Quick as flies to a picnic, the Van Ee estate starts getting visitors. First is Professor Leonide (Bela Lugosi) and his dwarf-accomplice Indigo (Angelo Rossito, teaming with Lugosi for the third time, though he gets almost nothing to do). Conversation between the professor and the doctor establishes that they are cousins, and there's some dark secret they share, though it really doesn't amount to much of anything for Doctor Van Ee. However, husband Ward takes advantage of Leonide's visit to probe him about a mysterious photograph Ward just happens to have found somewhere, showing two dancers in masks. Ward doesn't exactly say that he thinks the dancer is his wife, or that he's hoping to find something in the photo that might get him out of his unhappy marriage, but that seems the only reason to approach a virtual stranger on the subject. (Ward knows Leonide from a youthful encounter but the two don't have any history together, as Leonide does with Ward's old man.)

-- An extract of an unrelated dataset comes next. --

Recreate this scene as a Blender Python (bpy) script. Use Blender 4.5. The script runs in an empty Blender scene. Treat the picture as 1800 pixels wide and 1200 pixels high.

Then a green-masked figure shows up, though only for the audience's benefit. Laura gets gaslighted when someone sends her a package containing the head of a female dummy (I never did get the supposed significance of this.) Abbott's script does eventually reveal the source of Laura's hypertension and the reason why she never wants anything covering her eyes, but it's certainly a lot of work to little effect.

Also visiting the house are Terry. a nosy reporter, and his girlfriend. His visit is at least a little more believable than Leonide's purely coincidental appearance: Laura calls Terry because of receiving the dummy-head, hoping she can make a case against her husband or her father-in-law for trying to drive her mad. In reality, it's the guy in the green mask who's the source of the head, and he also happens to be a master hypnotist, for he puts the nosy maid into a death-like trance for a time. (I couldn't follow the reason for this, either.) The reporter more or less picks up the role of viewpoint-character to suss out the identity of the mysterious figure, though for once he isn't a serial killer. He only executes one character in the whole film, and that's Laura, who is-- yes, here it comes-- "scared to death."

The movie has the distinction of being being Bela Lugosi's only color film, but since it's a pretty cheap-looking color process, there's little to no aesthetic merit to said distinction. Lugosi is fine, playing what I think is his last "red herring" role, but most of the actors, including character actor Nat Pendleton as the dumb flatfoot, just put in their time without distinction. Only Molly Lamont does well with the thin material, for she has to put across Laura's frenetic condition while keeping her unlikable. Interestingly, two years prior to SCARED, Lamont played a character in 1946's DEVIL BAT'S DAUGHTER, a Lugosi-less sequel to Lugosi's 1940 DEVIL BAT.